Reproduce all lines of the listing below in which the word "high" occurs.

═════ GIVEN DATA

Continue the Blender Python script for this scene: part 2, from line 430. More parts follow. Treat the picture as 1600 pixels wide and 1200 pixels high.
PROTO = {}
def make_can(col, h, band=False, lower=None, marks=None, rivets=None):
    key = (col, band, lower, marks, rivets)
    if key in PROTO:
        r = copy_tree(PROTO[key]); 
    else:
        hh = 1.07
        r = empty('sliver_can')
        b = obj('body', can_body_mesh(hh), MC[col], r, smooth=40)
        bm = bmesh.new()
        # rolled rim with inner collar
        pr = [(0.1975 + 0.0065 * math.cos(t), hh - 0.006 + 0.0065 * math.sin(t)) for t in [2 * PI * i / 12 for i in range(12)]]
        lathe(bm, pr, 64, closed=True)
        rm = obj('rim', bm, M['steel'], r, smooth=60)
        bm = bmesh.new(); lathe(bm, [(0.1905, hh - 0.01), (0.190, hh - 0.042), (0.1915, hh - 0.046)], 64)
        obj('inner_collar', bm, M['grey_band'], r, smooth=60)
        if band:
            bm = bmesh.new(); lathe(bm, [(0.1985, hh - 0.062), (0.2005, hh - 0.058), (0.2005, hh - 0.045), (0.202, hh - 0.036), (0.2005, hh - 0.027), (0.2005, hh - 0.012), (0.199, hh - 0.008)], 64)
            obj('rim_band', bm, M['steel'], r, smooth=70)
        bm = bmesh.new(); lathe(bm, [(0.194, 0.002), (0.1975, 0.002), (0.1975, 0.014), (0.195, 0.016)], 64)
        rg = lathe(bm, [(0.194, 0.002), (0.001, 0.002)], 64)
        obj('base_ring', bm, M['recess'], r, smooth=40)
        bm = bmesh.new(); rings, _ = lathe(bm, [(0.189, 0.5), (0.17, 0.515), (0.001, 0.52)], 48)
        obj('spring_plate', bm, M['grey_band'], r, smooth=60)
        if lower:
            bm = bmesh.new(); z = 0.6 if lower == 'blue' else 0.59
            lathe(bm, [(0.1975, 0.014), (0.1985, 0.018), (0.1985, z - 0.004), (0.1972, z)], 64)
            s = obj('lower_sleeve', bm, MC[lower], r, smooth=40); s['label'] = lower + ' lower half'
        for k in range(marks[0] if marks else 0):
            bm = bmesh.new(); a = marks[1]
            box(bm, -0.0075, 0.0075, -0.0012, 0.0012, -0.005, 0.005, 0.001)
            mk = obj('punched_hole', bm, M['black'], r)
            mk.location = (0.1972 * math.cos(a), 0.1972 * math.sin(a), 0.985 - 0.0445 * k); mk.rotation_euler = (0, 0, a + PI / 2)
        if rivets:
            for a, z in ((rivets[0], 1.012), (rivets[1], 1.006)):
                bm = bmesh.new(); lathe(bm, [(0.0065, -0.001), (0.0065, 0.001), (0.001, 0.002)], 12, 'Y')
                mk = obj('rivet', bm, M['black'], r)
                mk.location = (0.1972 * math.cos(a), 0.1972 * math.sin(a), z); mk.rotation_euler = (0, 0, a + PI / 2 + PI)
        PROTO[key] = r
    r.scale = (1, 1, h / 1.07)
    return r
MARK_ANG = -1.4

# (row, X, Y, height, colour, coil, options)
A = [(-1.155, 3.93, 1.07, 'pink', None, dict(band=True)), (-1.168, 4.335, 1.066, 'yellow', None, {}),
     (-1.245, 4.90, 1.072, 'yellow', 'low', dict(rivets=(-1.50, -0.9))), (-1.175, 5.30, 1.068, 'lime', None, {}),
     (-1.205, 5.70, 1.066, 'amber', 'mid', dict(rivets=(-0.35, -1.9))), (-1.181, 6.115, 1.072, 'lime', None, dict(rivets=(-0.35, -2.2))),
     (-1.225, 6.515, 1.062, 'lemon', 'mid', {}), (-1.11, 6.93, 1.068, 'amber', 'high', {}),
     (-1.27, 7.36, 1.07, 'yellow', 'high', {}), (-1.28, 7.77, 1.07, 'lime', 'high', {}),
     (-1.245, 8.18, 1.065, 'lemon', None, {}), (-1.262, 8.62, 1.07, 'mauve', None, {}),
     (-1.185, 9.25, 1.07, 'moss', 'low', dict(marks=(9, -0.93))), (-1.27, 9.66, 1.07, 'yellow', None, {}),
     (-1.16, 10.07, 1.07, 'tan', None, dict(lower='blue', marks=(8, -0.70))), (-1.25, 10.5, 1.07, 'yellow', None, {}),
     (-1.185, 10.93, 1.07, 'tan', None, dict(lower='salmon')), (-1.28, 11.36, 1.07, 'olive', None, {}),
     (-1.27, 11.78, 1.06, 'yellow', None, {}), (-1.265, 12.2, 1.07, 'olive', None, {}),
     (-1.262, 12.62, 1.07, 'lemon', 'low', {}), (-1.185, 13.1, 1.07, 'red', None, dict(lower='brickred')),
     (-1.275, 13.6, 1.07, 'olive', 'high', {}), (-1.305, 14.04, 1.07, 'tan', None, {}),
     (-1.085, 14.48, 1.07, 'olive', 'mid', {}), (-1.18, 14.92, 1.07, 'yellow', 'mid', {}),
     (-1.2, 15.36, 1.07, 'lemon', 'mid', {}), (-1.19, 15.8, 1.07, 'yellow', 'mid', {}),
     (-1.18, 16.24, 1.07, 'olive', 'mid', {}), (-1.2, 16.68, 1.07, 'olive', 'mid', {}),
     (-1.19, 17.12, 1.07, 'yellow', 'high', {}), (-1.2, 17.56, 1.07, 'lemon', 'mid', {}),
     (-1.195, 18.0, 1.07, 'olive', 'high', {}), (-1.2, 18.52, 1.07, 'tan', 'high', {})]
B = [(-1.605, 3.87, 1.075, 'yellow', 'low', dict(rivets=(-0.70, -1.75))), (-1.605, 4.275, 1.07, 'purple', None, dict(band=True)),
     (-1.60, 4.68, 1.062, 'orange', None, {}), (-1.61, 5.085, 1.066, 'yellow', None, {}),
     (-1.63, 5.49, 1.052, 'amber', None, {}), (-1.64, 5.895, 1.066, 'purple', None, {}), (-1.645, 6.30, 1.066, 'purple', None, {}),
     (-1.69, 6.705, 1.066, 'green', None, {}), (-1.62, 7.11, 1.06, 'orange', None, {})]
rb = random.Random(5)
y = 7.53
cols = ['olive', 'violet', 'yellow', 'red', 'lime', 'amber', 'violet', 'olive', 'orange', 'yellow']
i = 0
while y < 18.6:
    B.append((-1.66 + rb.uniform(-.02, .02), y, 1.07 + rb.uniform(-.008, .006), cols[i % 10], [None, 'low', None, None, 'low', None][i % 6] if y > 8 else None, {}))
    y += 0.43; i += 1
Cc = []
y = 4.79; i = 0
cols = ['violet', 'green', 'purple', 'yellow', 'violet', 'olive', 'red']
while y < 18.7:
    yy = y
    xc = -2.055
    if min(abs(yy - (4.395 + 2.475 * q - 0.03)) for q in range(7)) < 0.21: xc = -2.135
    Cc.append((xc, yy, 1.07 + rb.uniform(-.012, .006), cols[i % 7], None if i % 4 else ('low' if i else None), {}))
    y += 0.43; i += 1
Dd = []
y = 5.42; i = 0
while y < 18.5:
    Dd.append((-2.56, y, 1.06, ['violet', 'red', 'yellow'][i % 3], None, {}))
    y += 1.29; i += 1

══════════

CORRECT ANSWER:
Continue the Blender Python script for this scene: part 2, from line 430. More parts follow. Treat the picture as 1600 pixels wide and 1200 pixels high.
     (-1.225, 6.515, 1.062, 'lemon', 'mid', {}), (-1.11, 6.93, 1.068, 'amber', 'high', {}),
     (-1.27, 7.36, 1.07, 'yellow', 'high', {}), (-1.28, 7.77, 1.07, 'lime', 'high', {}),
     (-1.275, 13.6, 1.07, 'olive', 'high', {}), (-1.305, 14.04, 1.07, 'tan', None, {}),
     (-1.19, 17.12, 1.07, 'yellow', 'high', {}), (-1.2, 17.56, 1.07, 'lemon', 'mid', {}),
     (-1.195, 18.0, 1.07, 'olive', 'high', {}), (-1.2, 18.52, 1.07, 'tan', 'high', {})]